The winning act will receive $1 million. But regardless of what happens in the competition, these spouses intend to keep singing together — although many are separated by thousands of miles.

“We have an amazing relationship in our choir. The sisterhood of military spouses is amazing in and of itself,” said Laurie Massie, an alto whose husband is a Navy lieutenant commander and chaplain stationed at Marine Corps Air Station New River, N.C. “But add on the fact that we love to sing, and it makes our bond even stronger. Now we’re watching our dreams come true in front of our faces, and it makes the bond stronger. It’s indescribable. The whole atmosphere of the group is beyond words.”

Heaton, a 21-year-old alto, is the youngest spouse of the group, and said she has gotten through her nervousness in the previous performances by thinking of her husband, Marine Cpl. Joshua Heaton, who just returned in June from a seven-month deployment to Afghanistan. “I think about our service members and what they’ve been through. Compared to what they’ve done, I have nothing to be nervous about,” she said.

She’s expecting their first child in late October; several other spouses are also expectant mothers and some have had babies in the last 16 months since they started singing together. The soloist who performed Mariah Carey’s “Hero” in the Aug. 6 show had her baby a few days after that performance, said Hurtado.

There have also been permanent change of station moves and plenty of deployments. Besides family responsibilities, many of them are also juggling jobs and school, Hurtado said. The spouses are “everything from a dialysis specialist to a doctoral student, and everything in between.”

Teresa Santee, wife of an Air Force major general, said she appreciates her bosses at Alexandria City Public Schools in Virginia allowing her to take leave without pay to sing with the spouses choir.

While presently the choir is all female, they hope to add male spouses’ voices in the future, she said.

Hurtado said the choir came together within two weeks in May 2012, after musician David Foster wanted to include a choir of military wives to perform with him at the Kennedy Center in Washington, D.C. CAMMO put out a call for spouses through the active duty community, family readiness groups and elsewhere, and listened to MP3 recordings of their voices. The spouses met — and rehearsed — for the first time the day before their performance at Kennedy Center. “America’s Got Talent” producers saw their performance on YouTube and contacted them about auditioning for the show. Some 35,000 acts auditioned for the show initially.

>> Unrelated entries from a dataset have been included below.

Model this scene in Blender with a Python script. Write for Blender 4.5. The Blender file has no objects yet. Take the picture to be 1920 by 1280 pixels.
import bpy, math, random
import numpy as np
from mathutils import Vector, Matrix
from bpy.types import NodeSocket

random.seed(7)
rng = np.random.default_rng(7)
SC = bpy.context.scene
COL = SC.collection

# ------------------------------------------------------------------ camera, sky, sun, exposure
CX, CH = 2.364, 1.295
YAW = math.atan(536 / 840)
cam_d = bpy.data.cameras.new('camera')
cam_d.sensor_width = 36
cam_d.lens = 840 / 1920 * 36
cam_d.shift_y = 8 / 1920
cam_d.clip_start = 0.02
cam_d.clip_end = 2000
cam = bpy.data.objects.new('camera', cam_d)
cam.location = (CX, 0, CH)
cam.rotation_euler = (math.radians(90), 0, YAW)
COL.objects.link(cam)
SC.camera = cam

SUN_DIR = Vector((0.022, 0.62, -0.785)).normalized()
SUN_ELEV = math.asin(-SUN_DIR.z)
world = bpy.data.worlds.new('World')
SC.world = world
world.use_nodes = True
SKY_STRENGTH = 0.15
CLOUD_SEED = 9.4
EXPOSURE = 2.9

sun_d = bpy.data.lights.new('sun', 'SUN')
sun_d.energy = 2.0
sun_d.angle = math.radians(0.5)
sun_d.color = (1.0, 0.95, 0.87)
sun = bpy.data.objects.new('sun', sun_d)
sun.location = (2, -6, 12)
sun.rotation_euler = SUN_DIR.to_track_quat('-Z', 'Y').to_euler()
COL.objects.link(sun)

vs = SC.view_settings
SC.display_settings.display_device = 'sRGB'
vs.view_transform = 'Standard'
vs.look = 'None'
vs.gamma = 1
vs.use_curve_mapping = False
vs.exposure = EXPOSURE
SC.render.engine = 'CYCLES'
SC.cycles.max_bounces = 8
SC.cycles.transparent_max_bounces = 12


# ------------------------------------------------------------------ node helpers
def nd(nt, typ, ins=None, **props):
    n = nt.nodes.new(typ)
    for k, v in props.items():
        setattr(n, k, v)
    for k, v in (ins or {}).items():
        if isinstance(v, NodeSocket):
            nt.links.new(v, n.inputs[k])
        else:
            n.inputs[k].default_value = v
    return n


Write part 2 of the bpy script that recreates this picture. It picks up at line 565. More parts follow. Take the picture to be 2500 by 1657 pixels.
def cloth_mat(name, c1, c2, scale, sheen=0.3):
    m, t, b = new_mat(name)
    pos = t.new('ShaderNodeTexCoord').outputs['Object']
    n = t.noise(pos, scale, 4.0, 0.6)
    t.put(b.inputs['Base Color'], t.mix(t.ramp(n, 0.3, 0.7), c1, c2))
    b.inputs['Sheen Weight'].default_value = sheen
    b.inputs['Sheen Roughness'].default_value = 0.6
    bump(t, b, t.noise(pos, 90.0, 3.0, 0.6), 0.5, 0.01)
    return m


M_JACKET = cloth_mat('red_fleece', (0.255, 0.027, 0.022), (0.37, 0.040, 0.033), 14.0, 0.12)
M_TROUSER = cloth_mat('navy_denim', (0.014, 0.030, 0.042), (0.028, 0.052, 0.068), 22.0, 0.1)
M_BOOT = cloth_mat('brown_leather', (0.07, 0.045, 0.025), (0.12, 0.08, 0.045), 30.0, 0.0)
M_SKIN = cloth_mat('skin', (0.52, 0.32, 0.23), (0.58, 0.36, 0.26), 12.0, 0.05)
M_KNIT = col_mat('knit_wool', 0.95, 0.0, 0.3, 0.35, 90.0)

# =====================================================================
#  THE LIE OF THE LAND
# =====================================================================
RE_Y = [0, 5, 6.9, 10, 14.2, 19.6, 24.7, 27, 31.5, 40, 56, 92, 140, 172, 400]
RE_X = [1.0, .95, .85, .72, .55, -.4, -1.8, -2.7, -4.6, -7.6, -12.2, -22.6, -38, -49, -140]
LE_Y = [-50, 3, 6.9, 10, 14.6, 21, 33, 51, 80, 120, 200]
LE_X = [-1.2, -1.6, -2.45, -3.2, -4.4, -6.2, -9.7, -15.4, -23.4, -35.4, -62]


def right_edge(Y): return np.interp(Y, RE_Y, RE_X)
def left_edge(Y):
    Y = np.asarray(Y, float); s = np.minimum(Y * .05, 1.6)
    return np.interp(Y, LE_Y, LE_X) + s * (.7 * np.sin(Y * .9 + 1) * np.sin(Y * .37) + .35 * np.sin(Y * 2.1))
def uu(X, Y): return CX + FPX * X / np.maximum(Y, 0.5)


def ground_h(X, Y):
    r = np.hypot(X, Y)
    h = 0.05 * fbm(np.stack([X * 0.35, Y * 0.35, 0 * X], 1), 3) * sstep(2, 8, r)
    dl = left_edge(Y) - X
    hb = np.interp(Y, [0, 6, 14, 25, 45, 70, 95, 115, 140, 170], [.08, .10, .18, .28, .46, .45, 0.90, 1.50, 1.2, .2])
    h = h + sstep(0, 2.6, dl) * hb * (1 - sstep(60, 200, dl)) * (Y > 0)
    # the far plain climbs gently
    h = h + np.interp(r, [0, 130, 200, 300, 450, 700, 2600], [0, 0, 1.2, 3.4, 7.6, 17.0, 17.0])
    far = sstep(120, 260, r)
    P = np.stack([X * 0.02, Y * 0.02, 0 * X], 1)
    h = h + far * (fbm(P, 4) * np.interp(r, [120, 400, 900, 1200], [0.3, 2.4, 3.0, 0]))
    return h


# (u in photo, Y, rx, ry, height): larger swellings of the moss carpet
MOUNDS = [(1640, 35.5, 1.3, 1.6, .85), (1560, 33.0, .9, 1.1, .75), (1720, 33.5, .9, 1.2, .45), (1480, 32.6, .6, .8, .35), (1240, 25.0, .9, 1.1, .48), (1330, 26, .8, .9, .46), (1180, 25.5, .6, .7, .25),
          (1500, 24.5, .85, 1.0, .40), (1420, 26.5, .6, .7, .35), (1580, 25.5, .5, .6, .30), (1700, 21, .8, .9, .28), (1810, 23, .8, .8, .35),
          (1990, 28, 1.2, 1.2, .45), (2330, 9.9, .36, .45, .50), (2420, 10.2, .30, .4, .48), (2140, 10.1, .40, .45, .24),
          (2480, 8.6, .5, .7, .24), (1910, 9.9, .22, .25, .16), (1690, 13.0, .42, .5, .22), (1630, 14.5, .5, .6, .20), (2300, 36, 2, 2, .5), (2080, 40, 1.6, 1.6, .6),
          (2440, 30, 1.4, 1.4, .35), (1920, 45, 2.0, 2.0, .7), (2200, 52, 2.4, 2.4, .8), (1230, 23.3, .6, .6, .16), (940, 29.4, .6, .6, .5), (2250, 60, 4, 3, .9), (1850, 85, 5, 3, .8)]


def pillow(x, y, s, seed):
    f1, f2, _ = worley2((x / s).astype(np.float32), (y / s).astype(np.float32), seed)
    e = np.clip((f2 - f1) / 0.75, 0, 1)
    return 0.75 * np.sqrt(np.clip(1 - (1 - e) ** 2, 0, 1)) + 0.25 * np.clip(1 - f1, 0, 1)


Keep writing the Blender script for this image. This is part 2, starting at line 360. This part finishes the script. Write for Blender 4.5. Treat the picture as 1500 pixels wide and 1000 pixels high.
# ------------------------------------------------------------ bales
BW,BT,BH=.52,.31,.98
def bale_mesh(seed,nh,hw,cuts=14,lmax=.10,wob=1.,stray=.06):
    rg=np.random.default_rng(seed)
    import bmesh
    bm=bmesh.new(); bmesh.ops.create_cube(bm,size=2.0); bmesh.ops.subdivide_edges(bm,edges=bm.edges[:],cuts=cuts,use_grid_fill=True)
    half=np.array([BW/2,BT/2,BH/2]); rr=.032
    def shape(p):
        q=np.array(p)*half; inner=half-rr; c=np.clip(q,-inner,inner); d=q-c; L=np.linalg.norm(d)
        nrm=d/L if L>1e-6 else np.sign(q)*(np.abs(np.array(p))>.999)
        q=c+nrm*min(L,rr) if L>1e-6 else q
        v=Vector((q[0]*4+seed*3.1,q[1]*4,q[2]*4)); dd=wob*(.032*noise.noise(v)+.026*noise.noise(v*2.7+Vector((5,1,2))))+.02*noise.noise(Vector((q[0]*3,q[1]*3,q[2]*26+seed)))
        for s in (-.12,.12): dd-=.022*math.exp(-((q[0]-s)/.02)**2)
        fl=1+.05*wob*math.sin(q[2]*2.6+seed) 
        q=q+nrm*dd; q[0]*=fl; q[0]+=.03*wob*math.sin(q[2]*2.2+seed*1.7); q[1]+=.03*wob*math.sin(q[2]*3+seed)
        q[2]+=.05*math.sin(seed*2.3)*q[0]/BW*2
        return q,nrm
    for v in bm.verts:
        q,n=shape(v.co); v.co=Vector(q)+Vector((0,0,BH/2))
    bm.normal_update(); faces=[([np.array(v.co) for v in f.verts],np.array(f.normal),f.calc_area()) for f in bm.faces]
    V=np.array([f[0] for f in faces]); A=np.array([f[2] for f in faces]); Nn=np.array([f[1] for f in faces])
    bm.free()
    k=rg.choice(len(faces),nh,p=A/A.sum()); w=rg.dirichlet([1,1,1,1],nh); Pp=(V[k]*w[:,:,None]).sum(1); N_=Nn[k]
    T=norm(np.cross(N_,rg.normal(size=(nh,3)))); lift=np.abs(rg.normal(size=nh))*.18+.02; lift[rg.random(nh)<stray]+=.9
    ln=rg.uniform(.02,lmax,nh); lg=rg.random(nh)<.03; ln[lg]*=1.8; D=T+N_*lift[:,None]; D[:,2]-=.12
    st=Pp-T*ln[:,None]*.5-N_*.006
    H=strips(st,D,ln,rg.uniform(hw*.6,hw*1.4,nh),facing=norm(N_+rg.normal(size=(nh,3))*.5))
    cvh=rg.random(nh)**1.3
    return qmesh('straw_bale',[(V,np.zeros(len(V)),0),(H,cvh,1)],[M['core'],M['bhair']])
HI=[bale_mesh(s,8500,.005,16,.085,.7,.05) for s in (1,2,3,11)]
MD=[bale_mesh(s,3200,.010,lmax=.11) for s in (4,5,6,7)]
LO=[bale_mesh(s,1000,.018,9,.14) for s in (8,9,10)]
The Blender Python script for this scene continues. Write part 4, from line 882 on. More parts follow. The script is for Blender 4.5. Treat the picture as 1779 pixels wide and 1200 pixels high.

While the spouses originally were mostly on the east coast, PCS moves have sent them farther afield — including some on the west coast, and one in England. About two dozen are stationed in the Washington, D.C., area. They practice on their own, then as many as possible get together for practices on weekends. Those who can’t make it practice by Skype.

The women interviewed said the reaction from the military community and from the public in general has been inspiring to them. “It’s moving and touching,” said Brandy Albert, whose husband is an Army sergeant. “It’s incredible to see the organization of it all, to see 38 women come together with a common goal, on a stage where so many celebrities have walked and began or continued their dreams.”

She is almost six months pregnant with their third child, and her husband, who works at the Pentagon, has so far been able to take leave to stay with their two young girls “to help make this happen,” she said.

Hurtado a former Army sergeant who has worked with Army Entertainment and the Army’s Soldier Show, said he has worked with troops for most of his career. But he and the music director and others who direct and coach the spouses have been inspired by the spouses and now have seen a different perspective.

“We realize how the troops are able to do what they have done, with the spouses like these at home.”